Exercise task =>
Print the whole listing exactly.

Source material =>
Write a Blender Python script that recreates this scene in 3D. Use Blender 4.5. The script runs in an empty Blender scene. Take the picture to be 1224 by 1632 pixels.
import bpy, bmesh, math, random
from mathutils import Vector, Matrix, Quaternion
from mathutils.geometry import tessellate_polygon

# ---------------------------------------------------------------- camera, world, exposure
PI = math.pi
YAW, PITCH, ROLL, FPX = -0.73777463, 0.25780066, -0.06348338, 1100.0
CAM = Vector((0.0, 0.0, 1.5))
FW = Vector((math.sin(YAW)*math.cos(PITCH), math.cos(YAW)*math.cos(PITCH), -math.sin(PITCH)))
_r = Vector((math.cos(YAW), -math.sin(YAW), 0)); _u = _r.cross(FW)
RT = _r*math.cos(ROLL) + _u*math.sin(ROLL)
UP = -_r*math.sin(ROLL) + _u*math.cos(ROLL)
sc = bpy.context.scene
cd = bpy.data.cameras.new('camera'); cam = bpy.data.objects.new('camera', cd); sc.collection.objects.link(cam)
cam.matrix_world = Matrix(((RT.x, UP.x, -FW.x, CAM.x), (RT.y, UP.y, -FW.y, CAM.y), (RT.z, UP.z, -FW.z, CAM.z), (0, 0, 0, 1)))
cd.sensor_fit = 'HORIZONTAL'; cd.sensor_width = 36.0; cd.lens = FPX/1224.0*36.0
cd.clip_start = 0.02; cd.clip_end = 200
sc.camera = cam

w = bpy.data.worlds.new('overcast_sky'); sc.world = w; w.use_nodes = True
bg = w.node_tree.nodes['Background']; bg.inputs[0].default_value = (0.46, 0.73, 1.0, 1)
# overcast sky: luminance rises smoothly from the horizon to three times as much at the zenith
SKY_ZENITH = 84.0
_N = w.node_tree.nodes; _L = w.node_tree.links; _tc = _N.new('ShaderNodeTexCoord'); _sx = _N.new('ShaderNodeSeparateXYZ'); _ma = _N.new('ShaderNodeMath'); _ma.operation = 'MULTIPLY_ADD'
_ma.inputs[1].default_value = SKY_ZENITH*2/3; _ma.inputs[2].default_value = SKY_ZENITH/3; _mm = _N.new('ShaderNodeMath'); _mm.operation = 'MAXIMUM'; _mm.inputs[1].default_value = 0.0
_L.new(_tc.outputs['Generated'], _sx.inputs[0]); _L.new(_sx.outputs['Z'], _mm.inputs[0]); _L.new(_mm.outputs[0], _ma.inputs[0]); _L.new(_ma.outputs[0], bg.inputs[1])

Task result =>
Write a Blender Python script that recreates this scene in 3D. Use Blender 4.5. The script runs in an empty Blender scene. Take the picture to be 1224 by 1632 pixels.
import bpy, bmesh, math, random
from mathutils import Vector, Matrix, Quaternion
from mathutils.geometry import tessellate_polygon

# ---------------------------------------------------------------- camera, world, exposure
PI = math.pi
YAW, PITCH, ROLL, FPX = -0.73777463, 0.25780066, -0.06348338, 1100.0
CAM = Vector((0.0, 0.0, 1.5))
FW = Vector((math.sin(YAW)*math.cos(PITCH), math.cos(YAW)*math.cos(PITCH), -math.sin(PITCH)))
_r = Vector((math.cos(YAW), -math.sin(YAW), 0)); _u = _r.cross(FW)
RT = _r*math.cos(ROLL) + _u*math.sin(ROLL)
UP = -_r*math.sin(ROLL) + _u*math.cos(ROLL)
sc = bpy.context.scene
cd = bpy.data.cameras.new('camera'); cam = bpy.data.objects.new('camera', cd); sc.collection.objects.link(cam)
cam.matrix_world = Matrix(((RT.x, UP.x, -FW.x, CAM.x), (RT.y, UP.y, -FW.y, CAM.y), (RT.z, UP.z, -FW.z, CAM.z), (0, 0, 0, 1)))
cd.sensor_fit = 'HORIZONTAL'; cd.sensor_width = 36.0; cd.lens = FPX/1224.0*36.0
cd.clip_start = 0.02; cd.clip_end = 200
sc.camera = cam

w = bpy.data.worlds.new('overcast_sky'); sc.world = w; w.use_nodes = True
bg = w.node_tree.nodes['Background']; bg.inputs[0].default_value = (0.46, 0.73, 1.0, 1)
# overcast sky: luminance rises smoothly from the horizon to three times as much at the zenith
SKY_ZENITH = 84.0
_N = w.node_tree.nodes; _L = w.node_tree.links; _tc = _N.new('ShaderNodeTexCoord'); _sx = _N.new('ShaderNodeSeparateXYZ'); _ma = _N.new('ShaderNodeMath'); _ma.operation = 'MULTIPLY_ADD'
_ma.inputs[1].default_value = SKY_ZENITH*2/3; _ma.inputs[2].default_value = SKY_ZENITH/3; _mm = _N.new('ShaderNodeMath'); _mm.operation = 'MAXIMUM'; _mm.inputs[1].default_value = 0.0
_L.new(_tc.outputs['Generated'], _sx.inputs[0]); _L.new(_sx.outputs['Z'], _mm.inputs[0]); _L.new(_mm.outputs[0], _ma.inputs[0]); _L.new(_ma.outputs[0], bg.inputs[1])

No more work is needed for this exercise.